Exposure · Check
Detected technology stack — what an outside observer can fingerprint about your site
We aggregated the passive signals already collected during the scan — Server header, X-Powered-By, meta generator tags, body markers (`__NEXT_DATA__`, `Shopify.theme`, `data-wf-page`), third-party origins your scripts load from, your CDN/WAF, and your MX records — into a single inventory of detected stack components. The same inventory is what an external attacker can derive without sending any active probes.
Why it matters
Visibility into your own footprint is the prerequisite for every other hardening decision: cross-reference each component against current CVE feeds, vendor security advisories, and your patch pipeline. Strip what you don't need (Server version banners, X-Powered-By, /readme.html files) so the inventory shrinks for the next attacker that scans you.
Real-world risk
The detected components are what an external attacker can fingerprint from your site without sending active probes. Each one points at a CVE list and a vendor security advisory feed they can monitor for the next exploit that fits your build.
Fix steps (in order)
- Cross-reference each detected component against your patch pipeline: CMSes, framework versions, server banners, and the third-party scripts loaded on your homepage.

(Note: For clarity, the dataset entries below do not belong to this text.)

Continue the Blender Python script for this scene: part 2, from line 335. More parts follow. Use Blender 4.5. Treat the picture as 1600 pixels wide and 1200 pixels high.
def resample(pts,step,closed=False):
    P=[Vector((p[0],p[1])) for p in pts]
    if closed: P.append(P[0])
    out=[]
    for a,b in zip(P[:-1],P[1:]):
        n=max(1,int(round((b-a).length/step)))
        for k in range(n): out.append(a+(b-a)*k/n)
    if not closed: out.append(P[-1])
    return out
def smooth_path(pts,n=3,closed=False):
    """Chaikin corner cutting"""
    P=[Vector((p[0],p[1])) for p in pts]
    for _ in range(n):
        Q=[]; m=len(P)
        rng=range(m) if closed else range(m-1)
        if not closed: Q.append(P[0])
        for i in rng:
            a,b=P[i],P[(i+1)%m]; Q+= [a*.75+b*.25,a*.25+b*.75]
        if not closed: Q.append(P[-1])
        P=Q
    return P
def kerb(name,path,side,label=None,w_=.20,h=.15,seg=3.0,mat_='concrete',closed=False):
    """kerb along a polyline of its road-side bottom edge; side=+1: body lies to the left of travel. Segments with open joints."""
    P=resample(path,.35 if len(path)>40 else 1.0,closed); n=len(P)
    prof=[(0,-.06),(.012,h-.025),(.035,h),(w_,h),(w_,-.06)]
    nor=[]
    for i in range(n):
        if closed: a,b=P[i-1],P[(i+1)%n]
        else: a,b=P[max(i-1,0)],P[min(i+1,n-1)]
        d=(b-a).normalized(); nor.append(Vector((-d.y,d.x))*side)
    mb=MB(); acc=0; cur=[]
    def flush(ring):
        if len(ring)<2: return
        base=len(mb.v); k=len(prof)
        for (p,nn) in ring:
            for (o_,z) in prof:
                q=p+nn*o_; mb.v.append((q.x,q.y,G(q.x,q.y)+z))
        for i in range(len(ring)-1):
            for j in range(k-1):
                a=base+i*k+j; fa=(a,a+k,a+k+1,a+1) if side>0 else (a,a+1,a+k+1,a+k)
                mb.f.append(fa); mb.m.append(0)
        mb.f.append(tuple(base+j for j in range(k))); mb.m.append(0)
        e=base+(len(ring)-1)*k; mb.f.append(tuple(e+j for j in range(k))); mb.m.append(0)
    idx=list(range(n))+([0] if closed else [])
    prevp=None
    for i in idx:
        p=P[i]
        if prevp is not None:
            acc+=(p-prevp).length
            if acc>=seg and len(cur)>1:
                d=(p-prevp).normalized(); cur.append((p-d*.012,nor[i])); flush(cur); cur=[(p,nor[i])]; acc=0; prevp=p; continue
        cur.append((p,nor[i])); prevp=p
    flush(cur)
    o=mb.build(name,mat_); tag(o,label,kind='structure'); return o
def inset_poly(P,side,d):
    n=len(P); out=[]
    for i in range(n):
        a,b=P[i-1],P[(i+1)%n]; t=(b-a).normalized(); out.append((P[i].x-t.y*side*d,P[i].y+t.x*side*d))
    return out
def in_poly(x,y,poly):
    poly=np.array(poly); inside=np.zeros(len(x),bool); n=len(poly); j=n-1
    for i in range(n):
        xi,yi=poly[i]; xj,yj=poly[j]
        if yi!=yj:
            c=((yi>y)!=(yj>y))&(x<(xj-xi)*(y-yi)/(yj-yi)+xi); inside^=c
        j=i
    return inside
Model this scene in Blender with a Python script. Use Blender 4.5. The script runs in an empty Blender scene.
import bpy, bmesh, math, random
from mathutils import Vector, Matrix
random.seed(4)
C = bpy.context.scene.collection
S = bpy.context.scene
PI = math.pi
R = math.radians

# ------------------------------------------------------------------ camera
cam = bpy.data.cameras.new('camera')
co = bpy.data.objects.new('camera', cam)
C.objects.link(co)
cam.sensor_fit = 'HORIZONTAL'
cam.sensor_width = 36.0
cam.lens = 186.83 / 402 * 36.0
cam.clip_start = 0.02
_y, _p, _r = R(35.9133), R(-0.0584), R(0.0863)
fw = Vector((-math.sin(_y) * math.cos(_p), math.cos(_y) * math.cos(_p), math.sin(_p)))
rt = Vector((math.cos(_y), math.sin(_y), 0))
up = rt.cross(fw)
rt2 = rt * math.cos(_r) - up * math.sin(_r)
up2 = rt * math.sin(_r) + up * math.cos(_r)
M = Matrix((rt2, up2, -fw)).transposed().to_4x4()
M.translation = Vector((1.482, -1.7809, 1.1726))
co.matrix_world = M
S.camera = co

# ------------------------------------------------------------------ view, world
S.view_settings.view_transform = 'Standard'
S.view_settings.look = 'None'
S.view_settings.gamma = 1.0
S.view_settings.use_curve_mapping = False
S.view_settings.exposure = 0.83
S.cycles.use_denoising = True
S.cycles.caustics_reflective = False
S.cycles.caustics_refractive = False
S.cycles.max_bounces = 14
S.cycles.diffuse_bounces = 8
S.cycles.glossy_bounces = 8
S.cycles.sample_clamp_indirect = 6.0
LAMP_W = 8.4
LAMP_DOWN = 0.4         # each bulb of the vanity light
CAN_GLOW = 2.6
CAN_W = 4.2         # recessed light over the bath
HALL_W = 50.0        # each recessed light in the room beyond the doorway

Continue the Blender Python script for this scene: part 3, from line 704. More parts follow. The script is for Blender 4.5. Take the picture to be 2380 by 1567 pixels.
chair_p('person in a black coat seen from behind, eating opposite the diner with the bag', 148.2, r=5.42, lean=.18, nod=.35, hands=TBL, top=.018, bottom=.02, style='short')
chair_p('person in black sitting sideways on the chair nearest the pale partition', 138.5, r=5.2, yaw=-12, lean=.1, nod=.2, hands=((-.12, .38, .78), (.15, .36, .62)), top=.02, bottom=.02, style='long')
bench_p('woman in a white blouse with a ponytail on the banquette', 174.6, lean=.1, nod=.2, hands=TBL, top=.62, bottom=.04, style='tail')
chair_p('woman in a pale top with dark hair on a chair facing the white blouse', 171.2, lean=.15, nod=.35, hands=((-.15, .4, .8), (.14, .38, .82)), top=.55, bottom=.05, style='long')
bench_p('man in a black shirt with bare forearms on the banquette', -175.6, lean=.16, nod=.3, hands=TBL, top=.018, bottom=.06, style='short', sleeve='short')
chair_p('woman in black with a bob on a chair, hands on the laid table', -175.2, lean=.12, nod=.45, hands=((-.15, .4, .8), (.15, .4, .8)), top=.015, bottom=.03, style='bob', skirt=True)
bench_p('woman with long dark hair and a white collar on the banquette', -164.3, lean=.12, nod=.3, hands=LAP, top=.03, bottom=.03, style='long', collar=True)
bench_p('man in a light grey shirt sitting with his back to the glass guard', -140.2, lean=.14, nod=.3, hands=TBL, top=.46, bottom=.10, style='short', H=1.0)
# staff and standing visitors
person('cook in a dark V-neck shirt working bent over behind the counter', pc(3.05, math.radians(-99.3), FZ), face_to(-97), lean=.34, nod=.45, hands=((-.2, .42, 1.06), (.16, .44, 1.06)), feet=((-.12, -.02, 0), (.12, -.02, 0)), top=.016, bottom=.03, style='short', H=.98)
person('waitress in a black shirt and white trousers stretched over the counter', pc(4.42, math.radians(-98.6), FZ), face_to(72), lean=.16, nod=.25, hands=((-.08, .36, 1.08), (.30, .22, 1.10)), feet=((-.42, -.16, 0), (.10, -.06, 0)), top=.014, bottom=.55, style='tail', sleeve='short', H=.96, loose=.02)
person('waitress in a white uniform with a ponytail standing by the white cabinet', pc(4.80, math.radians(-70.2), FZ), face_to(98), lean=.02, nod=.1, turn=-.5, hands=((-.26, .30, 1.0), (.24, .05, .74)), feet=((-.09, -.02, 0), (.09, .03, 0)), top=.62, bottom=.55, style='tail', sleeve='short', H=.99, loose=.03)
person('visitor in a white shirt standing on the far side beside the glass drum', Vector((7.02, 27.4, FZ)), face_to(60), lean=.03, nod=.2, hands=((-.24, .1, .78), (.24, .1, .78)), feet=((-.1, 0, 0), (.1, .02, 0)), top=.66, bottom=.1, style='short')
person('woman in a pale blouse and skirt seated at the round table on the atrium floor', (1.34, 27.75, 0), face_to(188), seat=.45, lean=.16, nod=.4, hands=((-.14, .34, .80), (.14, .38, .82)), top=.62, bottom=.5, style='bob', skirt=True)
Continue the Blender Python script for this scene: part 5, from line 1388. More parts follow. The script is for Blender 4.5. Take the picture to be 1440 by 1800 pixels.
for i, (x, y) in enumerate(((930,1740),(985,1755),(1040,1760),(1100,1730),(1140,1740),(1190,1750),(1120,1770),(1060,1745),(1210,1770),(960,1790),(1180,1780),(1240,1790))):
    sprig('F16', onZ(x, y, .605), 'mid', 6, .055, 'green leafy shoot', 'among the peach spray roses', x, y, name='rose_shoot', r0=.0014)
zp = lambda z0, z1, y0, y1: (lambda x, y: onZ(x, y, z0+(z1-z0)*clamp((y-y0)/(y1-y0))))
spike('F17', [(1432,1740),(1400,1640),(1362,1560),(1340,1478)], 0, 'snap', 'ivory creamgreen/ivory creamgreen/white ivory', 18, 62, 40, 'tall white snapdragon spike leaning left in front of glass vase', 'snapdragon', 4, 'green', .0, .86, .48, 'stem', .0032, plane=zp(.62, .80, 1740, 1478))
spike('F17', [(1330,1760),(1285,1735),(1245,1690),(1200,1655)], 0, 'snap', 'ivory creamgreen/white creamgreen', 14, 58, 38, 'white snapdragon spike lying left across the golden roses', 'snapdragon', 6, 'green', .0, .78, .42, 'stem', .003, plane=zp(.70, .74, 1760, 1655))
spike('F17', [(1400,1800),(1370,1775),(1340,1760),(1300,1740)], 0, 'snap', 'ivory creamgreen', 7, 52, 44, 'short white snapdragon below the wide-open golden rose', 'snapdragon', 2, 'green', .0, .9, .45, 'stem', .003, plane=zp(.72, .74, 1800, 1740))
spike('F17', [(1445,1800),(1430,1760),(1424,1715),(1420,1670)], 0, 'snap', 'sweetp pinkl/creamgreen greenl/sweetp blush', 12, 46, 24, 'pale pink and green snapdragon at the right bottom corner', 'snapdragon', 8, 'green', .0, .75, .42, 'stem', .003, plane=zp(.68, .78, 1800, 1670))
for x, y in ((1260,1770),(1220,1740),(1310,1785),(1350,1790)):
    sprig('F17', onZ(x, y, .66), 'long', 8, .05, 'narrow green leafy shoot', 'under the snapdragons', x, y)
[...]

- Strip unnecessary fingerprint surface: hide the Server version banner, drop X-Powered-By, remove /readme.html and similar version-disclosing files.
- Audit third-party origins: each one is supply-chain surface area. Confirm each is intentional, scoped to the pages that need it, and pinned with Subresource Integrity where possible.
- Subscribe to vendor security advisories for the top components (CMS, framework, CDN/WAF, payments processor) so you hear about CVEs the same week they're announced.
Verify the fix in 30 seconds
Run a Scorifya scan on the affected host after deploy. The same finding id (tech_stack_fingerprint) clears once the externally-observable signal is in place.